Antes de mais, fica o aviso: trata-se de literatura juvenil. Portanto, os leitores mais incautos ou menos atentos, devem ficar desde já informados de que “Vermelho como o Sangue” (Editorial Presença, 2015) não é um mistério escrito para adultos como os policiais de Mankell ou Nesbø, ou da “recente” avalanche de autores de narrativas nórdicas sombrias.
O que temos aqui é literatura juvenil competente, daquela que prende, apesar das suas (poucas) fragilidades, e aquilo a que se pode chamar “um presente egoísta”; ou seja, é um livro dirigido a adolescentes e jovens adultos que pais, irmãos mais velhos, tios e afins também poderão apreciar. No entanto, de notar que a linguagem jovem, maioritariamente nos diálogos, pode ser um pouco frustrante para os mais velhos, mas a inteligente tapeçaria a nível da escrita, misturando o discurso e expressões juvenis com uma narrativa fluida e mais adulta, salva o romance.
Posto isto, falemos do que interessa, da história e de Lumikki, a heroína adolescente que, apesar de roçar por vezes o inverosímil, nunca cai na indesejável categoria de caricatura. A história é um mistério envolvente e sólido que prenderá certamente o leitor sem se perder em reviravoltas inúteis e risíveis.

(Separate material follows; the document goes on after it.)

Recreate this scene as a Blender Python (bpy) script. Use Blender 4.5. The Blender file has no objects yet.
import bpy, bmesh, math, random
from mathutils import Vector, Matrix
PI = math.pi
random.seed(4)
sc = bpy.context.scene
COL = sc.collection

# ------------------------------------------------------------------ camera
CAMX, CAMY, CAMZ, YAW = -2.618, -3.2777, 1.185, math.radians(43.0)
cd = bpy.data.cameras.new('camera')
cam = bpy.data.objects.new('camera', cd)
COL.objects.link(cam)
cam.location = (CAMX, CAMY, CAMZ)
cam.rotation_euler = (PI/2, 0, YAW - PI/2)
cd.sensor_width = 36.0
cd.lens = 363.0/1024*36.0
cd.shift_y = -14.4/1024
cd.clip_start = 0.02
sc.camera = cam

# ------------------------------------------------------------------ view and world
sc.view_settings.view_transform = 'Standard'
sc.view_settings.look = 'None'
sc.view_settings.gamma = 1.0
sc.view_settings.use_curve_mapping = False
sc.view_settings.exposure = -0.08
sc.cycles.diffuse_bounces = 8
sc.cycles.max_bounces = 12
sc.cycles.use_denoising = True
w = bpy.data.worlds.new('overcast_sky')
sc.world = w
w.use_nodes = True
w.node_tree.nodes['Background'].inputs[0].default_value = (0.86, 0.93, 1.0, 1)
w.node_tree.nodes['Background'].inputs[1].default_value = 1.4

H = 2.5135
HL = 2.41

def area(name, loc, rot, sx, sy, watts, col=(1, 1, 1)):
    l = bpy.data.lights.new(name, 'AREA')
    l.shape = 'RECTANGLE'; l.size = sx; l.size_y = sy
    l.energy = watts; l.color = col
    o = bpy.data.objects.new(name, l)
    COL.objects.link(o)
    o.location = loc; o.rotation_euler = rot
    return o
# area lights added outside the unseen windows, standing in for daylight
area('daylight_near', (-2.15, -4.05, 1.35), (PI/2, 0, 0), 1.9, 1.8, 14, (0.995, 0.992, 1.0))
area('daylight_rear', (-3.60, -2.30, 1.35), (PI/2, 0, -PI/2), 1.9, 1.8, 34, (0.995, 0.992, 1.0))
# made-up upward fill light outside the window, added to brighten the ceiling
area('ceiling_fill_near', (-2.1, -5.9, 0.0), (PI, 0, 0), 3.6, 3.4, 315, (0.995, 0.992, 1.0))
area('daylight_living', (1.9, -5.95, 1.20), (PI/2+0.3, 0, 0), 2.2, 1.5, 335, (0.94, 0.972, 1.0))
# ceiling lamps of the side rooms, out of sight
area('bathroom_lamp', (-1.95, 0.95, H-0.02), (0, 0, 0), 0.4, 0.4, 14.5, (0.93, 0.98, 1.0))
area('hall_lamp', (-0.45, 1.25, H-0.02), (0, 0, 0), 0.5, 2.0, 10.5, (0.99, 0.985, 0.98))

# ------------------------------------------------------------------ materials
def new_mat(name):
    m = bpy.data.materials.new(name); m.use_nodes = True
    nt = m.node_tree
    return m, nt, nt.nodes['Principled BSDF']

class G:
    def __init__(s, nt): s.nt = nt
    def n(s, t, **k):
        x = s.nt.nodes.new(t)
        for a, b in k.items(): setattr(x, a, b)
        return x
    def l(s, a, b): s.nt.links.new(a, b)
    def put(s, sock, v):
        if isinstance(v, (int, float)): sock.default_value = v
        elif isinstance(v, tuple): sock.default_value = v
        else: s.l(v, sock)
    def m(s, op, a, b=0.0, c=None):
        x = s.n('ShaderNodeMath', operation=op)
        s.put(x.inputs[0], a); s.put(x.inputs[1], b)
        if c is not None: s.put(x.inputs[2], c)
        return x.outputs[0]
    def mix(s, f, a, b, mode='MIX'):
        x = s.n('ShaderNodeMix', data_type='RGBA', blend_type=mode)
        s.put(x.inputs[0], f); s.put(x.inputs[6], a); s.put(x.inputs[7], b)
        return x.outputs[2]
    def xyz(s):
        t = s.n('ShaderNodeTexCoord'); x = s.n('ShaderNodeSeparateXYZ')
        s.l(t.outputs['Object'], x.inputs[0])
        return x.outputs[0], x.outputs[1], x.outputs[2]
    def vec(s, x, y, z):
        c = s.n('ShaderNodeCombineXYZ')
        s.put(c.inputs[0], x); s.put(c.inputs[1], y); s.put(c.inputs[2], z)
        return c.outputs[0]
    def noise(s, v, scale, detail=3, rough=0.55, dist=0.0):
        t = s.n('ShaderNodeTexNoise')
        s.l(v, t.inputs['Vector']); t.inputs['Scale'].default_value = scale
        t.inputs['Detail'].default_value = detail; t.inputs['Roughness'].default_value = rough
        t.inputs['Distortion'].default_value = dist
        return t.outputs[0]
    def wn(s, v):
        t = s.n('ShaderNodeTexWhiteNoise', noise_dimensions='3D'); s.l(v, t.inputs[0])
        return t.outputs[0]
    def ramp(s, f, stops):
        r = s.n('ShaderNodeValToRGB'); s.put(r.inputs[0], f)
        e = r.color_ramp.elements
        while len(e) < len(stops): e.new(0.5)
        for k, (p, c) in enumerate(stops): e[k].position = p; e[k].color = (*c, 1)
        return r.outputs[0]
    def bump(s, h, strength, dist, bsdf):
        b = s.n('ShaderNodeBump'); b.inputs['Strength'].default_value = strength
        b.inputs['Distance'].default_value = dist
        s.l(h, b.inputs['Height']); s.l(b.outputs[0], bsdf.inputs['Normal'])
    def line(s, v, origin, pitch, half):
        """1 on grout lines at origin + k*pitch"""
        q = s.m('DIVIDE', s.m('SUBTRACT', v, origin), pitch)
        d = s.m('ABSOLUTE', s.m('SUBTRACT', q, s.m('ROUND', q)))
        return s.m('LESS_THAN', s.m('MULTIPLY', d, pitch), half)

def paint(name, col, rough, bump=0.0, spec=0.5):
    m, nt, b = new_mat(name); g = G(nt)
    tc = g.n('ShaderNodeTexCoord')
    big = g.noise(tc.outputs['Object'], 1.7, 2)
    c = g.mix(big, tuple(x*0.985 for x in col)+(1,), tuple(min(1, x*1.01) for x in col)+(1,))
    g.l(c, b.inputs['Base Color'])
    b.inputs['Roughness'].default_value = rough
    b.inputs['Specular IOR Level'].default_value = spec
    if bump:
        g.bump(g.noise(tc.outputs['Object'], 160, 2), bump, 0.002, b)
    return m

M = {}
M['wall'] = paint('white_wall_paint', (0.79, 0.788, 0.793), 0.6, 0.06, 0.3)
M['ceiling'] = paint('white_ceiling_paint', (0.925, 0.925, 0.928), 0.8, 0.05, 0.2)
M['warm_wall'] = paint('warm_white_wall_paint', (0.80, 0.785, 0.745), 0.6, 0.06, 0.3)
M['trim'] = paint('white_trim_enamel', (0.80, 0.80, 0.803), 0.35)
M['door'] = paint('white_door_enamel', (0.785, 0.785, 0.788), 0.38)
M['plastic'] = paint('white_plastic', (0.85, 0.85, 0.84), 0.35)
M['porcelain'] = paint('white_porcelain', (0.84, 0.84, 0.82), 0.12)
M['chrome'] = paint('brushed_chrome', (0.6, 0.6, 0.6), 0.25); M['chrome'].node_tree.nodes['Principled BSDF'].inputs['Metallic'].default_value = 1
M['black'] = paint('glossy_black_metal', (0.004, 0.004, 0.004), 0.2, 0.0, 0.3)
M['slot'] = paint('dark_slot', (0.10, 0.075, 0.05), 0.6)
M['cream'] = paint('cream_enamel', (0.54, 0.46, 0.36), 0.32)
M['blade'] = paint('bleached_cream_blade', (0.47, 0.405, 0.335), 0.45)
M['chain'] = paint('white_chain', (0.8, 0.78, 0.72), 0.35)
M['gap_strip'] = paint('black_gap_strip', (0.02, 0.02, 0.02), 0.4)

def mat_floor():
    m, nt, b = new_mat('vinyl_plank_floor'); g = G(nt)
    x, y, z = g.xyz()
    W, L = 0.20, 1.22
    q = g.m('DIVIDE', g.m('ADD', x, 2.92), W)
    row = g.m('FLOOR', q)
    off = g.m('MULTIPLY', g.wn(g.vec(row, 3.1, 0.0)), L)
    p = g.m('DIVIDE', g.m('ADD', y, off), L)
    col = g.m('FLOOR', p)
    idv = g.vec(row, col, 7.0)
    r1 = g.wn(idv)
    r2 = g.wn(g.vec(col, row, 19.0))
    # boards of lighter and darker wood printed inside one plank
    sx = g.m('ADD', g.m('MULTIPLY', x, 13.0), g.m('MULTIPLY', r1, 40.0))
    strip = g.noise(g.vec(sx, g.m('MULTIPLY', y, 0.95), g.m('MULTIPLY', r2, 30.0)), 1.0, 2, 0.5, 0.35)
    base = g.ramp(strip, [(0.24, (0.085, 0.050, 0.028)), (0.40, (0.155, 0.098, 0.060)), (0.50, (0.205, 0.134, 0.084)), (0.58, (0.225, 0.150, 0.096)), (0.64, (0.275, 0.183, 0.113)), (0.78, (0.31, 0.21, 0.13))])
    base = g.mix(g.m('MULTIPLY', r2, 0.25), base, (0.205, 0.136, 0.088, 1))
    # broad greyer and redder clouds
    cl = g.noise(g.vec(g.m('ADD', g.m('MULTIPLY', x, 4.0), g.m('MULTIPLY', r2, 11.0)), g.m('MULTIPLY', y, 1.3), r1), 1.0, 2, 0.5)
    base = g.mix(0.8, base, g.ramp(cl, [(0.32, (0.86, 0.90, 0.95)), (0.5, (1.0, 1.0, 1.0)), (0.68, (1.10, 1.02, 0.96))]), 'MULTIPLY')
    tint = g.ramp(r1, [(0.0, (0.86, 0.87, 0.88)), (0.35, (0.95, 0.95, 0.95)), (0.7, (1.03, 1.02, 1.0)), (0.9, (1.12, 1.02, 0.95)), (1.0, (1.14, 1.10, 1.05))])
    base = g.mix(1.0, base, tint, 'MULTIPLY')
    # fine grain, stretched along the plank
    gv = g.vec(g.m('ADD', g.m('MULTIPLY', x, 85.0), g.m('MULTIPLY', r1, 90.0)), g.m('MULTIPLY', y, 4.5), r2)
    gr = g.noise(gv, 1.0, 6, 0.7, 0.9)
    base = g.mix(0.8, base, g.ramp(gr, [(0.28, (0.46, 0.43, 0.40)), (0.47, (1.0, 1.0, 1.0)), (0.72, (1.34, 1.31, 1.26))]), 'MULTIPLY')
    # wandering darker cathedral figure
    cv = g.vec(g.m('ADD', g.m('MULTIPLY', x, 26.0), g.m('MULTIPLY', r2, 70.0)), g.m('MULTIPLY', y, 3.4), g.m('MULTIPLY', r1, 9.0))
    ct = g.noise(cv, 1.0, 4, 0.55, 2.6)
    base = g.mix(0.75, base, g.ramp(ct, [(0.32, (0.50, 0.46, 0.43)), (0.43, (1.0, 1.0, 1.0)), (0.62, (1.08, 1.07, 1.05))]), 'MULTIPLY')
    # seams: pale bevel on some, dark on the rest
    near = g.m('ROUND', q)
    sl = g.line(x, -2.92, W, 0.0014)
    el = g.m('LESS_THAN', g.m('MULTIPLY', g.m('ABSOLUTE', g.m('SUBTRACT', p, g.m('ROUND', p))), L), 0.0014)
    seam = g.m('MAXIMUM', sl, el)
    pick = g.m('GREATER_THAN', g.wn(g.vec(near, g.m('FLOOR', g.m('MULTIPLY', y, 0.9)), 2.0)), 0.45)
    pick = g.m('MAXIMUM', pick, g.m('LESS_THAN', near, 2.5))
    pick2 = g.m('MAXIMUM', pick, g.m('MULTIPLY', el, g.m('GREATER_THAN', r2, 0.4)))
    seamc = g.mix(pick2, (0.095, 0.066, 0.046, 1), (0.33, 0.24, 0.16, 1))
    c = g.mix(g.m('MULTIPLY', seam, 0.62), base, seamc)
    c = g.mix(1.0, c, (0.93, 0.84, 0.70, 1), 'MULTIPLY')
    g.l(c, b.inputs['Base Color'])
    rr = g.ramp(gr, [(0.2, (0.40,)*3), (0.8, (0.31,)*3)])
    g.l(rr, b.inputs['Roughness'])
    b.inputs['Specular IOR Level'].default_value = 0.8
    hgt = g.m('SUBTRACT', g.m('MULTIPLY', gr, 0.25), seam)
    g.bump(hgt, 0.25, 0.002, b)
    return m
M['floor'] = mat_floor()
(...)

Lumikki, uma jovem de dezassete anos independente e anti-social, aluna numa escola de artes em que se sente bem, mas onde não se integra (nem tem vontade de se integrar), descobre na câmara escura da escola uma pequena fortuna em notas de quinhentos euros ensanguentadas postas a secar. A partir daí, vê-se envolvida, primeiro contra a sua vontade e, posteriormente, movida pela curiosidade, numa intriga do mundo adulto em que uma menina certinha e com um salutar amor à vida não se deveria meter. E mais não dizemos, o leitor que se atire a este romance, que se lê de uma penada, e desvende o resto da história.
Mas se mais não se diz sobre a história, muito mais deve ser dito sobre Lumikki. Salla Simukka cria uma heroína marcante, com alguns tiques da Lisbeth de Stieg Larsson – apesar de pôr Lumikki a afirmar de forma mordaz num chiste irónico que sim, é a filha secreta de Hercule Poirot e Lisbeth Salander – mas, acima de tudo, com uma relutância que a torna mais próxima dos comuns mortais e mais verosímil como personagem adolescente. Lumikki, Branca de Neve em finlandês, vive sozinha, é independente, anti-social, reservada, madura, rija e não faz jus à personagem de contos de fadas passiva que lhe deu o nome. Contudo, há também nela uma vulnerabilidade e fragilidade, um coração magoado que cria empatia no leitor e que a salva de cair no ridículo do ideal de super-mulher que se parece julgar necessário para uma heroína; Lumikki é uma rapariga (quase) normal e, apesar dos arabescos necessários para criar uma personagem cativante e icónica, mais próxima e identificável com o público-alvo do romance do que uma Katniss Everdeen ou uma Tris Prior.
Em conclusão, trata-se de um primeiro tomo de uma trilogia que agradará certamente ao público jovem e também ao adulto, uma boa iniciação no noir pintalgado de neve e sangue a que os autores nórdicos nos têm vindo a habituar. Salla Simukka vai tecendo a sua teia com competência, não oferecendo nada ao leitor de mão beijada, atraindo-o e enredando-o para que fique com vontade de descobrir que mais esconde esta Branca de Neve que mais depressa atiraria a maçã à cara da rainha do que a comeria. Pois se há constantes referências e ligações aos contos de fadas, a realidade gélida e dura é o que persiste e se impõe, como se quer num policial nórdico.